Gordhan squandered the public goodwill that he had at the beginning of his tenure as the Minister of Public Enterprises by choosing to pander to the ANC and, in the process, failed to clean up the mess created by the criminal state capture project. Perhaps a serious indictment to his legacy is that he has left many SOEs in a much worse shape than he found them, with some on the verge of collapse.
When former Eskom CEO, Andre de Ruyter, exposed the existence of deep-seated corruption at Eskom perpetuated by a labyrinth of politically connected criminal networks and costing the entity R1 billion a month, Gordhan decided to close ranks with his ANC comrades. He chose to victimise de Ruyter rather than ask law enforcement agencies to investigate the merits of the corruption allegations.

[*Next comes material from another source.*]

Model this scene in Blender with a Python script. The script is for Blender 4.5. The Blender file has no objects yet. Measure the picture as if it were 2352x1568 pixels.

Gordhan stood idly by as Eskom lurched from one crisis to another. Since his appointment to the Public Enterprises portfolio, South Africans have spent more days in the dark than at any other time since the crisis began 17 years ago. By failing to decisively deal with the load-shedding crisis, Gordhan should shoulder part of the blame for South Africa’s struggling economy, loss of jobs, closure of businesses, and attendant decline in private sector investment.